— What is being asked —
Tally all lines containing the word "This". Give the number alone.

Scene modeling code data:
──────────────────────────────
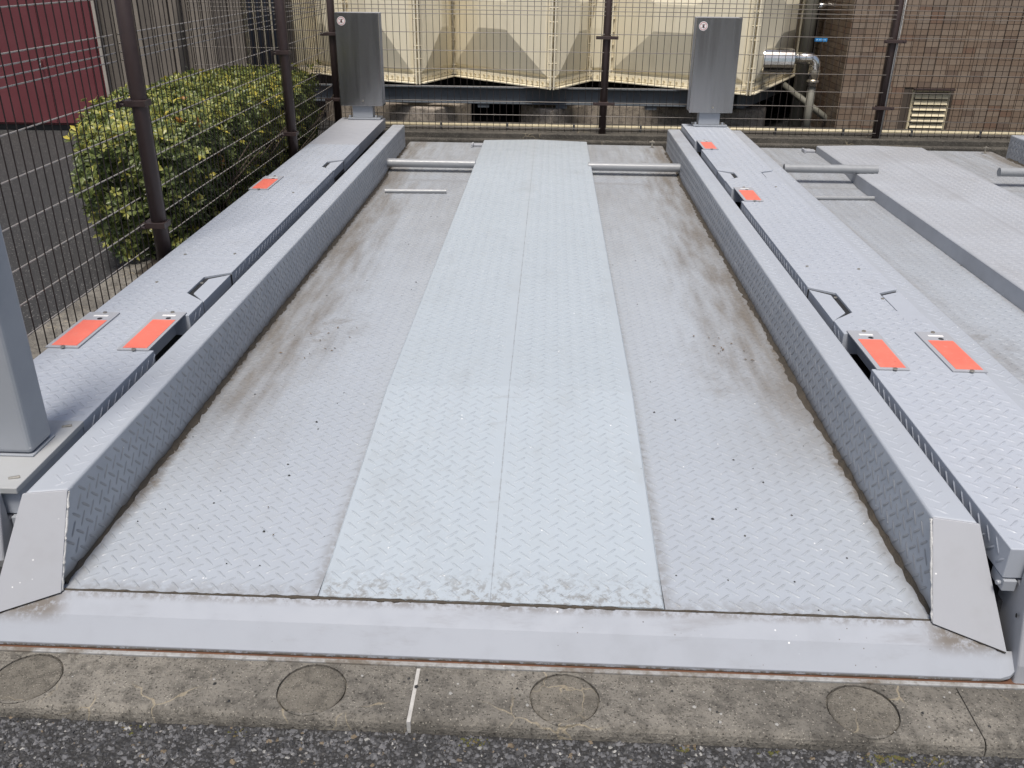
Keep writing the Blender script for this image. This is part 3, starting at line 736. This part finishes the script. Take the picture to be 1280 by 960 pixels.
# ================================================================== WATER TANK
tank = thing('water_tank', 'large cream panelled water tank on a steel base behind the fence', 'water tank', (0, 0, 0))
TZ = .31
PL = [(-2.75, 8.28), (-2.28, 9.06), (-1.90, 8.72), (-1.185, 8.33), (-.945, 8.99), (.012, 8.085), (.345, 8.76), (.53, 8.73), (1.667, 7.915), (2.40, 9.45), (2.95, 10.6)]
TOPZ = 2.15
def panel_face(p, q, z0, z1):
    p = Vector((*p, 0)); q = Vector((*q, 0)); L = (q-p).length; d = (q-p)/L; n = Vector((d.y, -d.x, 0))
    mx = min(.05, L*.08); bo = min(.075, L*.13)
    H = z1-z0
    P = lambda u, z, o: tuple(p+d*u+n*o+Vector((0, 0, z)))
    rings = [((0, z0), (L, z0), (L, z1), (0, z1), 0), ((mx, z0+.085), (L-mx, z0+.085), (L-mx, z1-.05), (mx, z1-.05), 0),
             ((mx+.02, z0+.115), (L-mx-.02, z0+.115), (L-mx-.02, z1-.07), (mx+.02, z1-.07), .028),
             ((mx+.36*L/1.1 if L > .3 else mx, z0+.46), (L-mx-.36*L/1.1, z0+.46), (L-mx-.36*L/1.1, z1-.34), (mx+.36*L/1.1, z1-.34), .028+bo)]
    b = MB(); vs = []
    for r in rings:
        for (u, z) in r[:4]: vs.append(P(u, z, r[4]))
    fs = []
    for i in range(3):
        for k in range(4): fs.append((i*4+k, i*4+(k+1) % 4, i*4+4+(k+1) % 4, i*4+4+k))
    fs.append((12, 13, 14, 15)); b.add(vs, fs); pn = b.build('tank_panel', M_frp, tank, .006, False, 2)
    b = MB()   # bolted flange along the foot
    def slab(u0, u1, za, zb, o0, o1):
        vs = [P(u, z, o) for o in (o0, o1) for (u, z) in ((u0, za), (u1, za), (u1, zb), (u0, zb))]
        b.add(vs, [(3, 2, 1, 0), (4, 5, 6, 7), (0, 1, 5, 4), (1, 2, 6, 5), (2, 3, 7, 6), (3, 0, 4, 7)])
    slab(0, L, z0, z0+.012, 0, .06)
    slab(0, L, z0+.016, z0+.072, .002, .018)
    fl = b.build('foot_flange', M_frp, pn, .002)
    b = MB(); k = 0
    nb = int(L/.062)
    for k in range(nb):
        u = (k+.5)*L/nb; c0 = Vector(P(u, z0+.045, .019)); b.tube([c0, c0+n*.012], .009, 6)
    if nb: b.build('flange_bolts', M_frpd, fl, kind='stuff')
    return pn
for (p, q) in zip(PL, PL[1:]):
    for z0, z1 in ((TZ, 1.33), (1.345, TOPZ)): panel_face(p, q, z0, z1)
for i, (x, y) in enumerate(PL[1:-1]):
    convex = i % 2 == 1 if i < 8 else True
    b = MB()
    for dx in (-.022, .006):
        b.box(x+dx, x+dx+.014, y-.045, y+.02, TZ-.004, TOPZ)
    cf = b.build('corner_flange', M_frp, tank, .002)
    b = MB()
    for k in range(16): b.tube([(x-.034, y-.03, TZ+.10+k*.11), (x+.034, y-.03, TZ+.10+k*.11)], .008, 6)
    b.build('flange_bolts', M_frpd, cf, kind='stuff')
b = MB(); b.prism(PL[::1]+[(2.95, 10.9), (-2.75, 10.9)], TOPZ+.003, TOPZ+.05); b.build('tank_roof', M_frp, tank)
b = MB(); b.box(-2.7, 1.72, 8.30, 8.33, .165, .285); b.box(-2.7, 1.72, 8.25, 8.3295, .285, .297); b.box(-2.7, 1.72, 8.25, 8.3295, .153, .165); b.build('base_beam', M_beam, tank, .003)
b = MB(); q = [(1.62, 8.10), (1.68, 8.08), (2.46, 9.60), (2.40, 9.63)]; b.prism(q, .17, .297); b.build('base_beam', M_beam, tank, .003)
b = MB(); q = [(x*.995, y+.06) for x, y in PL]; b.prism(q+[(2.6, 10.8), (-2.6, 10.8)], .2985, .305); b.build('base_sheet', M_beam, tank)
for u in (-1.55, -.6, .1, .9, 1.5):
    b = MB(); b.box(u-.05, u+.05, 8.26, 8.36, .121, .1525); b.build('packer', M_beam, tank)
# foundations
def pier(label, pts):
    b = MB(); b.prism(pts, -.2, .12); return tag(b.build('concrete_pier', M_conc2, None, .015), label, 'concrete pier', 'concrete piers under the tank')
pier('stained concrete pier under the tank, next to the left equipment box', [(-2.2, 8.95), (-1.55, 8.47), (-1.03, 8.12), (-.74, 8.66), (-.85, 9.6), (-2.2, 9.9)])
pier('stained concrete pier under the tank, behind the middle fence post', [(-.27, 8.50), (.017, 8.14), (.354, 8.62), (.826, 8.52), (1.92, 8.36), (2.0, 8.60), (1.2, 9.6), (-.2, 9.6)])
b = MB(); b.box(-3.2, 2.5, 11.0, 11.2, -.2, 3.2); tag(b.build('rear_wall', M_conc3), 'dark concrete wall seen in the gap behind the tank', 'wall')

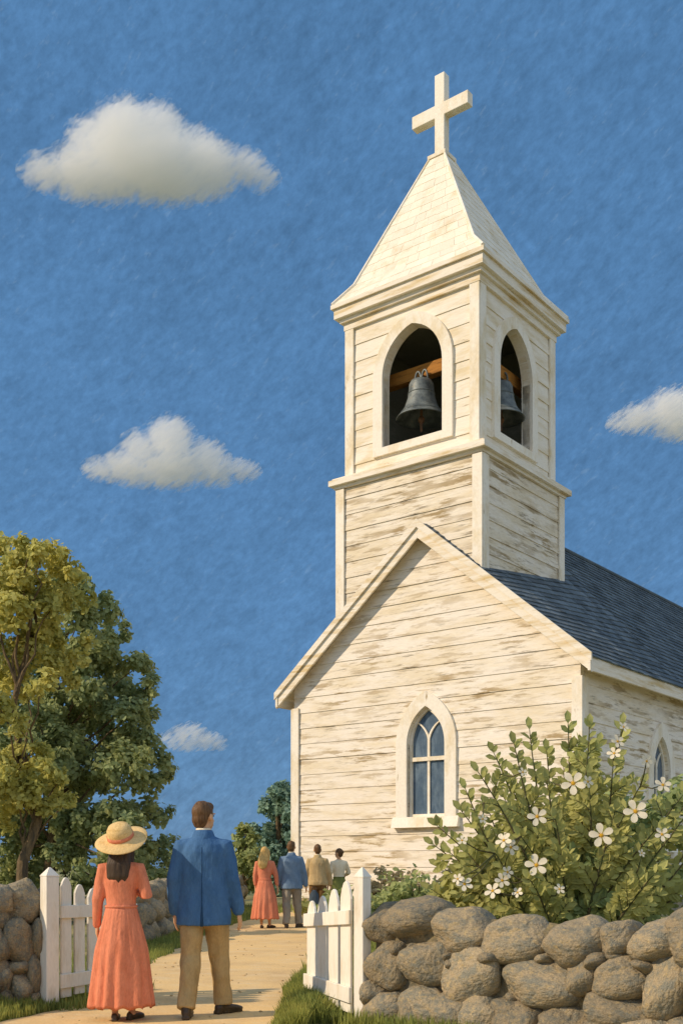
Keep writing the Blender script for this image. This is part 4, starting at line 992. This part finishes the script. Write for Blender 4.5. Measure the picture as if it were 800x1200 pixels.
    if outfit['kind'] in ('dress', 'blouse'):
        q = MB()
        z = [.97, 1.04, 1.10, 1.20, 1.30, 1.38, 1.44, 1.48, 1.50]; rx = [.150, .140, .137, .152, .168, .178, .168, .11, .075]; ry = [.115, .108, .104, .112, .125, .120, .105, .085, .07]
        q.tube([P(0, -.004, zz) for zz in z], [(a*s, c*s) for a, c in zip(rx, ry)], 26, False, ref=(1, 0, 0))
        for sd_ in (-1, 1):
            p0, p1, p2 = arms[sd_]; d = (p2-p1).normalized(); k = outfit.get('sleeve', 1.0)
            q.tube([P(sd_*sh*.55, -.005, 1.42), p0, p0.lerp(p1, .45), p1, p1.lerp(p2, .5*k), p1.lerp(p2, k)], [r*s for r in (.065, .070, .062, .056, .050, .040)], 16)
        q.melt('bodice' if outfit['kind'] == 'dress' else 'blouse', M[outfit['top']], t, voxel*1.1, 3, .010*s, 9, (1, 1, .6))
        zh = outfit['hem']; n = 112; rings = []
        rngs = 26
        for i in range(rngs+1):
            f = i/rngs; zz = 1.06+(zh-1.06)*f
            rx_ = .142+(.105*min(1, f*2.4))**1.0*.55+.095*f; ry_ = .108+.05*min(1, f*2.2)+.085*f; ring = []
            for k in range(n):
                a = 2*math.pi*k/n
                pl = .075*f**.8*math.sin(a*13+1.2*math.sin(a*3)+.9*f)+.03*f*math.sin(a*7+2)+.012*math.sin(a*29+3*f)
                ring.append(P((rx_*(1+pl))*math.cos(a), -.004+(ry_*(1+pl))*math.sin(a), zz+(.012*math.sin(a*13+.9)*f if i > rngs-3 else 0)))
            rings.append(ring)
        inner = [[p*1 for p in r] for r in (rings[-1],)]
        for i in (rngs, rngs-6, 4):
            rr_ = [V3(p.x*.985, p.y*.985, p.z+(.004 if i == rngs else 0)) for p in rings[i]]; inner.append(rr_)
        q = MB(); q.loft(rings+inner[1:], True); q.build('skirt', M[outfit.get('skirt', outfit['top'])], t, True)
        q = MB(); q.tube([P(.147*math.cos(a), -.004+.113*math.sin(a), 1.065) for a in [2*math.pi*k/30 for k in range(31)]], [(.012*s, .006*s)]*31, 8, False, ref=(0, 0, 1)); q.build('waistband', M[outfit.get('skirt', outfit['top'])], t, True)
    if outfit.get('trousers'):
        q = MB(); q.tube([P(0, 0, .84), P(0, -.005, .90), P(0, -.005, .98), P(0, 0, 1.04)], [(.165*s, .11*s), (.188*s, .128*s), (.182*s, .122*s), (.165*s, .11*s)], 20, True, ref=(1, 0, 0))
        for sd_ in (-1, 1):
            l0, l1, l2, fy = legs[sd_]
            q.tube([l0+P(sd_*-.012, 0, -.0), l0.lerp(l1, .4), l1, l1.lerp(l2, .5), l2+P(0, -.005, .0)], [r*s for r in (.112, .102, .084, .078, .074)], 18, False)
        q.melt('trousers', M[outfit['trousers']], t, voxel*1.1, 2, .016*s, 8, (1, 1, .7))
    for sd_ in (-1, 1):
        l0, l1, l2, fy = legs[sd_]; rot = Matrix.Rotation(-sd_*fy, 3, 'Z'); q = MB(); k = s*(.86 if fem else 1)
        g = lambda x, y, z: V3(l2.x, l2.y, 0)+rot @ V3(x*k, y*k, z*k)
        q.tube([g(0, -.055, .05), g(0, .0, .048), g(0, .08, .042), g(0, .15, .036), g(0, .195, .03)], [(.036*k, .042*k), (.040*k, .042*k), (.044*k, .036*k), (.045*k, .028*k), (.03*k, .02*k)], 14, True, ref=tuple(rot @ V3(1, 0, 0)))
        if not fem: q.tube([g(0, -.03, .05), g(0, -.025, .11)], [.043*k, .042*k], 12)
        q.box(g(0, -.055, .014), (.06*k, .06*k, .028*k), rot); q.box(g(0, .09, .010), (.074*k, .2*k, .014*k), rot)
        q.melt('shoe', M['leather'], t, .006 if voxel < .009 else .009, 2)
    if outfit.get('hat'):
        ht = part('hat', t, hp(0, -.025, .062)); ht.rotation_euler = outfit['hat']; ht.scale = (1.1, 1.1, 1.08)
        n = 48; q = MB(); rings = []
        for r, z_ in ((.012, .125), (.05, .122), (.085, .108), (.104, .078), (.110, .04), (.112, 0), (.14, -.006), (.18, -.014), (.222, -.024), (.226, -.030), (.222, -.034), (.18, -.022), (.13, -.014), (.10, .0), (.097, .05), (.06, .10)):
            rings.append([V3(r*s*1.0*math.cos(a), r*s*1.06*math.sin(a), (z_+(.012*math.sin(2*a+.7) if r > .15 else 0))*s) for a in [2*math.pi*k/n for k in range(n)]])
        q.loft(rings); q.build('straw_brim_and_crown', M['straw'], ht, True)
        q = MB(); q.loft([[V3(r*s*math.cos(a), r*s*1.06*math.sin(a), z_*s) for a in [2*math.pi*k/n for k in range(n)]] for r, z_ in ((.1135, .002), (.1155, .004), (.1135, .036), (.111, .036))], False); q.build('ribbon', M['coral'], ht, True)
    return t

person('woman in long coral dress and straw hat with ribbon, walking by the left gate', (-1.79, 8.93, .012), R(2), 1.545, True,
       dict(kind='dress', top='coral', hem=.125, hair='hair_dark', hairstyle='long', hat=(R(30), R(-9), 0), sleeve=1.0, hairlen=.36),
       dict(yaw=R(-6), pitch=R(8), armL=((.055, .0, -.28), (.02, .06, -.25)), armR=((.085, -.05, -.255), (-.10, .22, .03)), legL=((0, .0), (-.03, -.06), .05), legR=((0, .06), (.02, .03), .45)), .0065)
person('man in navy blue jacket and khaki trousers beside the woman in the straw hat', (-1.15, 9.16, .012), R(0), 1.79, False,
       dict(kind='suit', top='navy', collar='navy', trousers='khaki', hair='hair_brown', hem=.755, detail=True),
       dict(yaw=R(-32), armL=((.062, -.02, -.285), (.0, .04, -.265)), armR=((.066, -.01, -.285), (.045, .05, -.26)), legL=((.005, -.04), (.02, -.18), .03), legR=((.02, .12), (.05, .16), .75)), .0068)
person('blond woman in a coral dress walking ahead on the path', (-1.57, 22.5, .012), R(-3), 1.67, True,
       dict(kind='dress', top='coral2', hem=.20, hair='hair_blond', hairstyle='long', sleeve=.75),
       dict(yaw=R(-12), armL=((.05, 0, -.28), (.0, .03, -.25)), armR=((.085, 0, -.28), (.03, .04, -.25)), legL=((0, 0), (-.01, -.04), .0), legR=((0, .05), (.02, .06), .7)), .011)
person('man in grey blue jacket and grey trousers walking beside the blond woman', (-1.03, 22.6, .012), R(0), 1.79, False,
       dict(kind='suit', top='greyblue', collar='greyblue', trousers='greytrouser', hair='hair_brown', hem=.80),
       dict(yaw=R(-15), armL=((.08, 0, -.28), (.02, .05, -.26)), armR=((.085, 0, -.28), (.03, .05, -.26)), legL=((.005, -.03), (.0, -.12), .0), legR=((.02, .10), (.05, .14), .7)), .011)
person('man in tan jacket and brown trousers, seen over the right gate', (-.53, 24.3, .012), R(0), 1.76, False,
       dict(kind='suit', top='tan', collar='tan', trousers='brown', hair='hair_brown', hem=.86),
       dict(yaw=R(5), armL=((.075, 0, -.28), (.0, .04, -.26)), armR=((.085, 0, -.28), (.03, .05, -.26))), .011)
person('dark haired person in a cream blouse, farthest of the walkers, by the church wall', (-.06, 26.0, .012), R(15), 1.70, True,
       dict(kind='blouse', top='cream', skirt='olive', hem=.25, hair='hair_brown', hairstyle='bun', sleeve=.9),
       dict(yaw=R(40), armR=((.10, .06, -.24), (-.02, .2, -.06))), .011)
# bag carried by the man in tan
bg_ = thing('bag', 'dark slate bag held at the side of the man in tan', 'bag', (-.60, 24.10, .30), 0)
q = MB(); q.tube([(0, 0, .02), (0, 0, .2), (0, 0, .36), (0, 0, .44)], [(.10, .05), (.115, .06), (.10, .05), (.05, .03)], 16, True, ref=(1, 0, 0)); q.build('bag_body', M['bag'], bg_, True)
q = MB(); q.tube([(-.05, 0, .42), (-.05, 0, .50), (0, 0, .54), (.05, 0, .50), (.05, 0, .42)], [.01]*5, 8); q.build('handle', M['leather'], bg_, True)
──────────────────────────────
— Problem solution —
2